On pourrait se contenter d'un "wow" ahuri mais Gravity Daze mérite tellement plus. L'impression de planer, les pics de vitesse, les combats, les défis, tout fonctionne ici à merveille. Il y a vraiment un "truc" qui se passe, comme si un petit miracle s'était produit, au croisement de grandes ambitions artistiques, de l'exigence ludique et du simple plaisir sensoriel. Attention, des cimes de Gravity Daze, on voit s'entrouvrir un nouvel horizon d'espérance pour une expérience enfin redevenue signifiante, celle de ces jeux atypiques dont l'aura ne fait que croître avec le temps.

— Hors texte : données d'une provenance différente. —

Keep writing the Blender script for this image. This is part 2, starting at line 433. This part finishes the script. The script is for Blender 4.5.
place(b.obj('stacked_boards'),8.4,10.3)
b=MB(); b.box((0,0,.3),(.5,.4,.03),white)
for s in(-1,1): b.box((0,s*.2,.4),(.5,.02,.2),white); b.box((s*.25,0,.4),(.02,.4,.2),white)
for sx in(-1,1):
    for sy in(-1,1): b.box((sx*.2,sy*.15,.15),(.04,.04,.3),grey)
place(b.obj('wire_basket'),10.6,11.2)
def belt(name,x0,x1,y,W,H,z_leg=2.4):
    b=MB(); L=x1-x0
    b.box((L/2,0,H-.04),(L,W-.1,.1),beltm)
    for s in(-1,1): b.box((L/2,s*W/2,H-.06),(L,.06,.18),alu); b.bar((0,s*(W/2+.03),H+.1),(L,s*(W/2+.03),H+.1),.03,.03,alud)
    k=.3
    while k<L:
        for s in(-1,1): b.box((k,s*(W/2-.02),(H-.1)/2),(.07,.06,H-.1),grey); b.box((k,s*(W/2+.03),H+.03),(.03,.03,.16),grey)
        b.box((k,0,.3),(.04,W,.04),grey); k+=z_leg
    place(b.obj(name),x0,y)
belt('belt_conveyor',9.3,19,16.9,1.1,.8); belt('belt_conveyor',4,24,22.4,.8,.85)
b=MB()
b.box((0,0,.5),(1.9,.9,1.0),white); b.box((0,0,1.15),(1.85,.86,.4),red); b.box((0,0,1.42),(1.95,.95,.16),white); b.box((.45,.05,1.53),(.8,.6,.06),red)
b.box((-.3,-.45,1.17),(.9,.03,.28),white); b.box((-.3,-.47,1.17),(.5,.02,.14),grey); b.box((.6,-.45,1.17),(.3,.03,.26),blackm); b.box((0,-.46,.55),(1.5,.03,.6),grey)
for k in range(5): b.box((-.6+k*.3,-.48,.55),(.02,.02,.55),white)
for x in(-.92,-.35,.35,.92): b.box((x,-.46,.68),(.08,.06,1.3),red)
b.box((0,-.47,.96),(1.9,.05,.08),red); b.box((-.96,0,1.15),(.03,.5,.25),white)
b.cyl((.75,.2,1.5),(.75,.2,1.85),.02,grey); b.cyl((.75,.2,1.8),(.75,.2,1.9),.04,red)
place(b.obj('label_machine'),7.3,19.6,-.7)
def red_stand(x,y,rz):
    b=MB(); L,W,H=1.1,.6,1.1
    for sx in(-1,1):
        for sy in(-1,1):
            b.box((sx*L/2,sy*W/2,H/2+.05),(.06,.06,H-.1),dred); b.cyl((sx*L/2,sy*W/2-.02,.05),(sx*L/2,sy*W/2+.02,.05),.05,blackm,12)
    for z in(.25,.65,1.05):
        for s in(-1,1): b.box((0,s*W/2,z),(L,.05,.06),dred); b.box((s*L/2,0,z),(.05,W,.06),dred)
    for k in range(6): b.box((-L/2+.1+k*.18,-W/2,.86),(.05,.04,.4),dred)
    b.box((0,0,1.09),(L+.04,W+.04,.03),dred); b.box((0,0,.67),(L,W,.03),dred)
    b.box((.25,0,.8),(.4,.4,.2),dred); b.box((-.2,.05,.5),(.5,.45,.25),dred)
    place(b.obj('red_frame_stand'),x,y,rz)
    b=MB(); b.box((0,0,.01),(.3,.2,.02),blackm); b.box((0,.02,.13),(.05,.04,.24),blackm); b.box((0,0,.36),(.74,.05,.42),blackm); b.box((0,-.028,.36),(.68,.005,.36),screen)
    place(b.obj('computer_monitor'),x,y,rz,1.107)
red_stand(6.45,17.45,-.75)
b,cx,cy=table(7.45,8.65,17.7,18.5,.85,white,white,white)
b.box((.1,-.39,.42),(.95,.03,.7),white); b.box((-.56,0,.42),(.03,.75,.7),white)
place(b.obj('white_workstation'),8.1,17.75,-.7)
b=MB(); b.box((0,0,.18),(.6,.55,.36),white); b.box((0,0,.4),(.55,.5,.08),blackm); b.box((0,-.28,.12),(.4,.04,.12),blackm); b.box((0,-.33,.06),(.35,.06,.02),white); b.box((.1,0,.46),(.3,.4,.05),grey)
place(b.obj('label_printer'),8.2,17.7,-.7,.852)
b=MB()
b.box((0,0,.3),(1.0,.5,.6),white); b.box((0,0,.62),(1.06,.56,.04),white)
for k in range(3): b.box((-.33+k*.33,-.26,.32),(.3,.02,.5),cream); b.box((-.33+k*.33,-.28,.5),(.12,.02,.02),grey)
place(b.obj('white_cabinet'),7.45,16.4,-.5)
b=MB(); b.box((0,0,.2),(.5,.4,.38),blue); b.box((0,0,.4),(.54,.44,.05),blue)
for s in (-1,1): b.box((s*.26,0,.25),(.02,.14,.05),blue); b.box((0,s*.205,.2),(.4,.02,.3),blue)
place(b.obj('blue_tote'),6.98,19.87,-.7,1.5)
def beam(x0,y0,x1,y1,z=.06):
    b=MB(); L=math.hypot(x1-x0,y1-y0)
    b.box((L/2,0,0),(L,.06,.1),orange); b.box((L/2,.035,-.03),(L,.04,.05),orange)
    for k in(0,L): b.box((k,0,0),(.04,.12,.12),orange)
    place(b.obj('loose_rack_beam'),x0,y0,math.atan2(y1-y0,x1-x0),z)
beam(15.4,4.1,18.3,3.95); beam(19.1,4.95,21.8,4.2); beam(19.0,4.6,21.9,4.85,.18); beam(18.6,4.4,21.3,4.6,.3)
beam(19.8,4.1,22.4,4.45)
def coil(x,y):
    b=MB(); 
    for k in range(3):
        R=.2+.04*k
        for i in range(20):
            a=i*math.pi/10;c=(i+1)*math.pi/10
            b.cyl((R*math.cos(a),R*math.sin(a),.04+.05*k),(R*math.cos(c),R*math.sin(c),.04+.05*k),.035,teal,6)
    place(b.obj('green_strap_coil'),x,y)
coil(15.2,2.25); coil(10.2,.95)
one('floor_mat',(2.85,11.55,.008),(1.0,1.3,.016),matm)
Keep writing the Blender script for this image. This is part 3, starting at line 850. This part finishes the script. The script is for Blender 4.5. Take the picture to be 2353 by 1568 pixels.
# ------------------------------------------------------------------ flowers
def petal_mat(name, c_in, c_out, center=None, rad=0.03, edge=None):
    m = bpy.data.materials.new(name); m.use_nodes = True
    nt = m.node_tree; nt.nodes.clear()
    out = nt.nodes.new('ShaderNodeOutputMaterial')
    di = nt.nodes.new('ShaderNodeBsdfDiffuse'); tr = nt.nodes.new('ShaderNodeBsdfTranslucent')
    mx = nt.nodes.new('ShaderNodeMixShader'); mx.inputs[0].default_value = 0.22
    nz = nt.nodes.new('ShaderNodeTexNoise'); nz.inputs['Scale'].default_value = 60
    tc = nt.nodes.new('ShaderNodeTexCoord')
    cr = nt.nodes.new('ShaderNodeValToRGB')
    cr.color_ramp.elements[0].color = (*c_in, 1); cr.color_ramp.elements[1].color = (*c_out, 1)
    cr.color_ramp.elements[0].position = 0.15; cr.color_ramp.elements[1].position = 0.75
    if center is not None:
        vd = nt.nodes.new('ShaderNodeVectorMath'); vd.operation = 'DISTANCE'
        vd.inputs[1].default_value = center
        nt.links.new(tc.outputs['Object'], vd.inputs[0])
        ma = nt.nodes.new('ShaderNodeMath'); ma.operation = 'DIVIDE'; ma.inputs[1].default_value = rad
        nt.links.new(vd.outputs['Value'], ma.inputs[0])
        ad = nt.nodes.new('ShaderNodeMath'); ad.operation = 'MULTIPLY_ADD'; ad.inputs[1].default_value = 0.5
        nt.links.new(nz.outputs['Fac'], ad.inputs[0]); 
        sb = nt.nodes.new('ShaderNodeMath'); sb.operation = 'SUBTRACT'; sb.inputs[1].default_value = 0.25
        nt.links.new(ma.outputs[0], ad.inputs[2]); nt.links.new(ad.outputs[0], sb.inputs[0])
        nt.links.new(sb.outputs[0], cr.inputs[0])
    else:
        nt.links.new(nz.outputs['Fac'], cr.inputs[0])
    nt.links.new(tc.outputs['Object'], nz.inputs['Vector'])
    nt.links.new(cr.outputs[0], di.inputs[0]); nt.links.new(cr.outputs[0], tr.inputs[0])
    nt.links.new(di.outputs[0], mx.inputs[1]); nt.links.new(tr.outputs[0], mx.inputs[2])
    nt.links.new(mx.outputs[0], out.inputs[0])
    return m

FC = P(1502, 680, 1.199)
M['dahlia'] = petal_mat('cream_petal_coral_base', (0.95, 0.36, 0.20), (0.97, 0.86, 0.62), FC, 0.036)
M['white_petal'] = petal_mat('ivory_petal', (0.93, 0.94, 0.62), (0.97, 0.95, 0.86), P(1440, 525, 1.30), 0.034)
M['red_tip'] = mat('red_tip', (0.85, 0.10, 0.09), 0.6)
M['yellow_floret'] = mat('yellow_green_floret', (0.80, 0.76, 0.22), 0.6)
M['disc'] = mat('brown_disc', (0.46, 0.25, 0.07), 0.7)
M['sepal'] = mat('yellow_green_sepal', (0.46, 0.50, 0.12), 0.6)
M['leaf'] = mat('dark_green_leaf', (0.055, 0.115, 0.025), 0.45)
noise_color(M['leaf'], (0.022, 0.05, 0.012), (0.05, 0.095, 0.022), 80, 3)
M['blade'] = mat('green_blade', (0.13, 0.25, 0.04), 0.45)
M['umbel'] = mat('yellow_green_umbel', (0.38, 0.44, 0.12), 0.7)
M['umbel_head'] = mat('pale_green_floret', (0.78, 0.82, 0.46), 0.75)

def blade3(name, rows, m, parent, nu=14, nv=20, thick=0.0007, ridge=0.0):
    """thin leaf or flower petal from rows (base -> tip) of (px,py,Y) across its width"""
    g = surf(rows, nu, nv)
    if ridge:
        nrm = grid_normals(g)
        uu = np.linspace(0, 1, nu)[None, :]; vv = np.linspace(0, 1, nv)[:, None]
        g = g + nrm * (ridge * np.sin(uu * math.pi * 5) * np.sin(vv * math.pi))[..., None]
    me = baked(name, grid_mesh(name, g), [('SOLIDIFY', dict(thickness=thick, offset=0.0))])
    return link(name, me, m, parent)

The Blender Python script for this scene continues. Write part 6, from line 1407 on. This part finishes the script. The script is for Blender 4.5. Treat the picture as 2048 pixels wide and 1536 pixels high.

Ce club très fermé des Panzer Dragoon, des Radiant Silvergun, des Jet Set Radio, des ReZ ou des Ico, de ceux qui nous laissent des étoiles dans les yeux. Derrière ces cheveux au vent, ces bras écartés, ce corps déséquilibré emporté par le courant, il y a un véritable amour du jeu. On a envie de le serrer très fort car il nous a tant manqué.